#### GOAL:
Every line with the word "this" in it should be extracted from the data that follows.

───

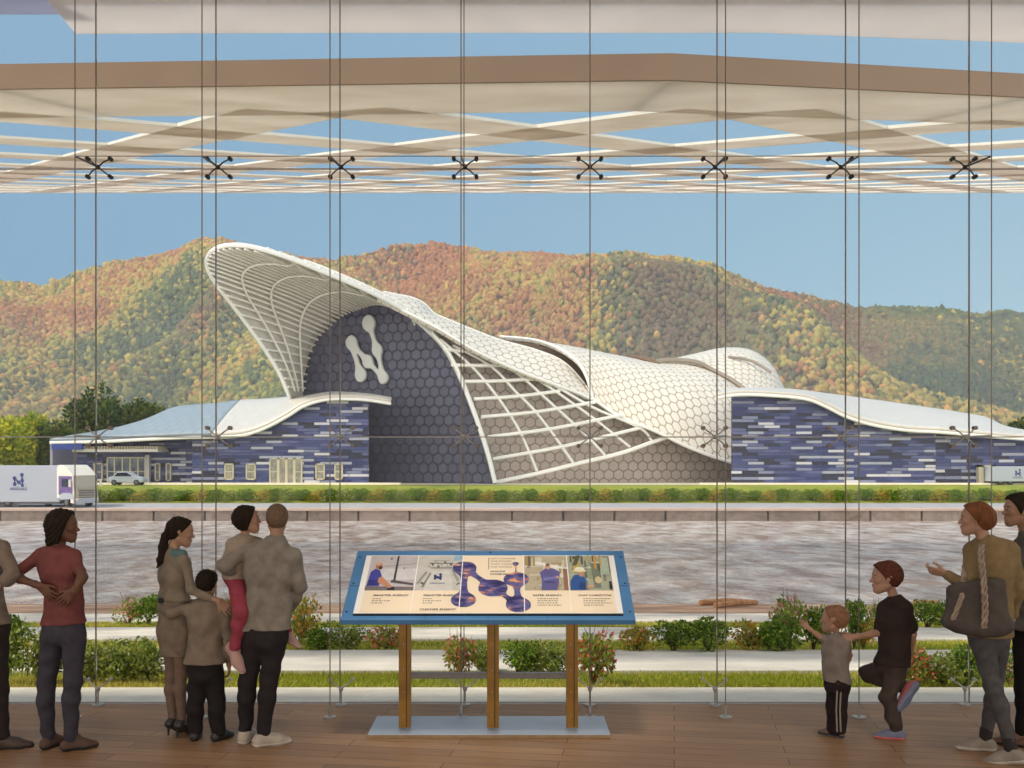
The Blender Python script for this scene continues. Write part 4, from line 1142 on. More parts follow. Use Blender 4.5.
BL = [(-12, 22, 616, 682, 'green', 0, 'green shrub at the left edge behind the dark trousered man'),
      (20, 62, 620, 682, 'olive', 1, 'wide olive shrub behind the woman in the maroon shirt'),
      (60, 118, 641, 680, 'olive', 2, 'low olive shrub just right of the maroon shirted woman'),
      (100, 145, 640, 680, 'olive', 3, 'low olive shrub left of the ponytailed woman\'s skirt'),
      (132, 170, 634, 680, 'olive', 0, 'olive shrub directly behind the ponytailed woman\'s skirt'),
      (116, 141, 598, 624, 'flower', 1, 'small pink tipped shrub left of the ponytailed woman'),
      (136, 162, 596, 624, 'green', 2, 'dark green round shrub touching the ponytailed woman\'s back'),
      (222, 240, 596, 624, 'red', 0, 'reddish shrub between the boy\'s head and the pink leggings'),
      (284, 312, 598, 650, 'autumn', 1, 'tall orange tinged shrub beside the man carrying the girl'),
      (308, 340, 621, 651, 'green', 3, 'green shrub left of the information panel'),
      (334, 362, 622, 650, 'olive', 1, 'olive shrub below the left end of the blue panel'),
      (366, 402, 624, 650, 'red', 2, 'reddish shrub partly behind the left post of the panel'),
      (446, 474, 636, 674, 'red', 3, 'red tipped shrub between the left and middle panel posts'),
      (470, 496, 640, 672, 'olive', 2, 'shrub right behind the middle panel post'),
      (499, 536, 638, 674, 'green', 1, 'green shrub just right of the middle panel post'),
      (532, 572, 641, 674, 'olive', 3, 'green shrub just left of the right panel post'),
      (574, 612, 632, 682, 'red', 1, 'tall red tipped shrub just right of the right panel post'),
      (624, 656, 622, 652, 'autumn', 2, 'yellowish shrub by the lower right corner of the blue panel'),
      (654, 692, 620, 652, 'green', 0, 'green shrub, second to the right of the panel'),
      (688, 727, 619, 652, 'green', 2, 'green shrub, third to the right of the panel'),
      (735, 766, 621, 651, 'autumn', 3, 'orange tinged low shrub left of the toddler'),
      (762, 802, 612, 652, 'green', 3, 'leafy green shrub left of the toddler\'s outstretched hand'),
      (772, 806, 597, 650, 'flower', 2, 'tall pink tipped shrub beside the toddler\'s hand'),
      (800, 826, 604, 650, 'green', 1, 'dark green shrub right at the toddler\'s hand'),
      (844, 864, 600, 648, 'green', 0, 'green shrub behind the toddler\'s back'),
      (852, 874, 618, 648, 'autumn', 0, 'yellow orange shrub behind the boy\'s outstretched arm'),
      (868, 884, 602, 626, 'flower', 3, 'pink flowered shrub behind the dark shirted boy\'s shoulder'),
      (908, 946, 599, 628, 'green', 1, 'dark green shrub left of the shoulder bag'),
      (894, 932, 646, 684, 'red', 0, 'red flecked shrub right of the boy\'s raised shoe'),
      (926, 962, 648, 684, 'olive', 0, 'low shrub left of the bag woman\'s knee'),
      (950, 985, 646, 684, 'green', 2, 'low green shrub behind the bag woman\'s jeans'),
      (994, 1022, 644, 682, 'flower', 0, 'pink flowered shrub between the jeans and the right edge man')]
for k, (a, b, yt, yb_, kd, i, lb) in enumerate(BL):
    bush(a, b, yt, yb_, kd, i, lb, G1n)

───

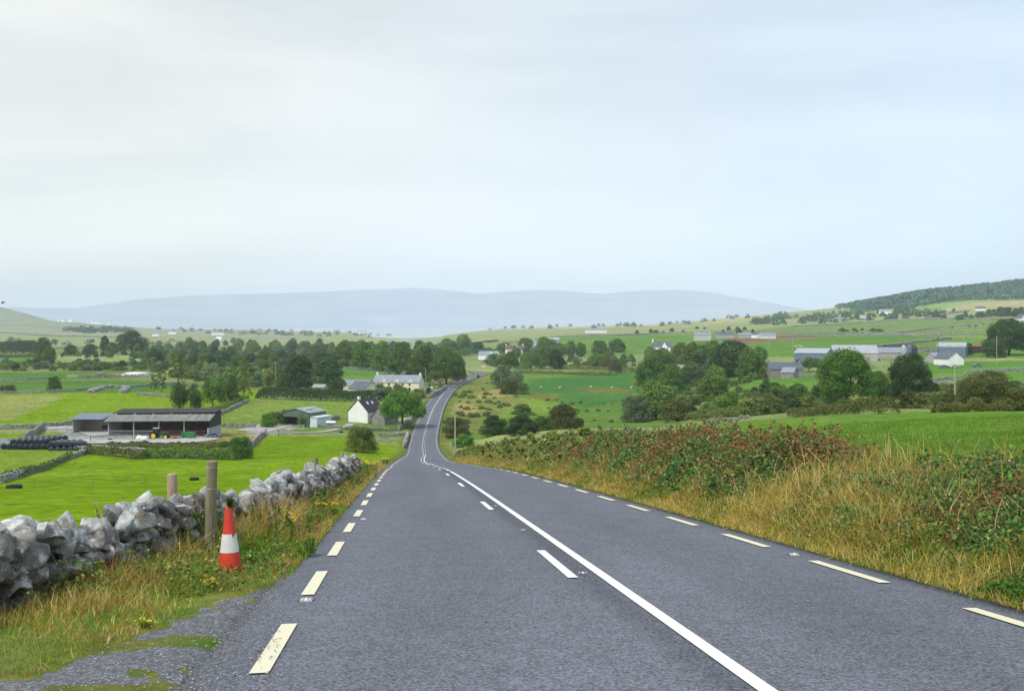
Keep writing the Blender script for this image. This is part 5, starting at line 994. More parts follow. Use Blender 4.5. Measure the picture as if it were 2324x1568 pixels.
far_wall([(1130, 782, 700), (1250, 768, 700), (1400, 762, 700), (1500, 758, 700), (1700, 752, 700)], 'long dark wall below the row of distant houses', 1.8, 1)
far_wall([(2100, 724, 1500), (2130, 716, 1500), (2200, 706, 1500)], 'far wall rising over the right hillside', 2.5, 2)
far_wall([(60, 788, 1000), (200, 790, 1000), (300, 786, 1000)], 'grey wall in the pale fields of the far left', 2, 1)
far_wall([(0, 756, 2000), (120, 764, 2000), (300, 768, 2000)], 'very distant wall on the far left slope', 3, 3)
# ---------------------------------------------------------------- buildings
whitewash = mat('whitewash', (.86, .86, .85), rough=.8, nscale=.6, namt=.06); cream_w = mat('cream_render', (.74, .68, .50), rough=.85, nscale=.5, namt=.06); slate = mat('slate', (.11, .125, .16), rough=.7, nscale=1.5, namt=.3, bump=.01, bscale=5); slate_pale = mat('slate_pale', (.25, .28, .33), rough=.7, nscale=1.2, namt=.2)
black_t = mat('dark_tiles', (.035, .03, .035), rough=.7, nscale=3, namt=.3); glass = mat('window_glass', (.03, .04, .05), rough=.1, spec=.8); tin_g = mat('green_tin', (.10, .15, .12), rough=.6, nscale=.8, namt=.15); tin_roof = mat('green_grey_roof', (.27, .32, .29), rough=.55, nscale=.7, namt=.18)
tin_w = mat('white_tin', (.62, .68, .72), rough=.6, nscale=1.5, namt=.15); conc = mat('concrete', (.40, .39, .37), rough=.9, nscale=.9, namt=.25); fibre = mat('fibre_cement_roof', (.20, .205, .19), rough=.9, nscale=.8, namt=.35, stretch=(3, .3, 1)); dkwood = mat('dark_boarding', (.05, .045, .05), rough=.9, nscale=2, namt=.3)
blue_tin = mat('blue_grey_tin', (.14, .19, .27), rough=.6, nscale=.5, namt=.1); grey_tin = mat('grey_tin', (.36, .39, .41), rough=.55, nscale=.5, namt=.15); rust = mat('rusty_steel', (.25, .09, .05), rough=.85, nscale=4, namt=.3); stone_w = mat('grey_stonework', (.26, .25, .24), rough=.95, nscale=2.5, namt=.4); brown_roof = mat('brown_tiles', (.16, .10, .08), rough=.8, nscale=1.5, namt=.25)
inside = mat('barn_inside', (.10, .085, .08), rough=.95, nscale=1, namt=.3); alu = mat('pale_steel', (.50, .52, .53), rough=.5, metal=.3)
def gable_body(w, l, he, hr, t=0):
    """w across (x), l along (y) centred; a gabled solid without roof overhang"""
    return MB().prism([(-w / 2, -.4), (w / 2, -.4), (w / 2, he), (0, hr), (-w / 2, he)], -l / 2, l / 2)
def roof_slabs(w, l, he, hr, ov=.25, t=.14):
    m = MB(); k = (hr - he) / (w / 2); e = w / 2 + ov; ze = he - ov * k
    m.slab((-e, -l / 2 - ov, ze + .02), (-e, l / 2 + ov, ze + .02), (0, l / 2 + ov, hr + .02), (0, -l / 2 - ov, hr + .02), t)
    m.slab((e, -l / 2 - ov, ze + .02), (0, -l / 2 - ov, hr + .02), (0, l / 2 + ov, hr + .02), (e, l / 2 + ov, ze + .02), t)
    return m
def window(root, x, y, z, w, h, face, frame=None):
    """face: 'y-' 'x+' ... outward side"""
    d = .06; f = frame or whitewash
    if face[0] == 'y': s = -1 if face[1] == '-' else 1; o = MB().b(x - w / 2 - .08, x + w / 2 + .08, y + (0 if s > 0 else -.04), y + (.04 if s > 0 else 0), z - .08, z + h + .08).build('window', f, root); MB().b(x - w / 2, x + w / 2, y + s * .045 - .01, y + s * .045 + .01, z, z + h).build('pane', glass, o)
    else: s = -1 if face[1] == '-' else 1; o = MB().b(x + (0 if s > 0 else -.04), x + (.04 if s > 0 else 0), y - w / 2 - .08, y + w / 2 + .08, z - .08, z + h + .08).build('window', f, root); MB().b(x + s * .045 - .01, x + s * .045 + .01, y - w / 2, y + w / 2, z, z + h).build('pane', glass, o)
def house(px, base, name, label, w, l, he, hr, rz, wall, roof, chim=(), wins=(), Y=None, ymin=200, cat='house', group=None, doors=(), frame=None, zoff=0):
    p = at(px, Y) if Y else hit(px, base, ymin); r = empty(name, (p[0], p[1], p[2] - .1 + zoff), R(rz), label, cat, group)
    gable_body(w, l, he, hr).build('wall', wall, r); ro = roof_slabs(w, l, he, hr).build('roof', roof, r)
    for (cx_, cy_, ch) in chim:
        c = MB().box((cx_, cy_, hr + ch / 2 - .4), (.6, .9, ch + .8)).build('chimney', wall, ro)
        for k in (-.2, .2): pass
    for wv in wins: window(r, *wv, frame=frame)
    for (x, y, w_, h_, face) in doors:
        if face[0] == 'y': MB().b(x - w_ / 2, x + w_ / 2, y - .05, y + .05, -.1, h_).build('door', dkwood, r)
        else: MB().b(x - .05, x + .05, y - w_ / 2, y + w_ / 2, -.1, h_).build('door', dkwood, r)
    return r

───

#### WRITTEN ANSWER:
The Blender Python script for this scene continues. Write part 4, from line 1142 on. More parts follow. Use Blender 4.5.
Keep writing the Blender script for this image. This is part 5, starting at line 994. More parts follow. Use Blender 4.5. Measure the picture as if it were 2324x1568 pixels.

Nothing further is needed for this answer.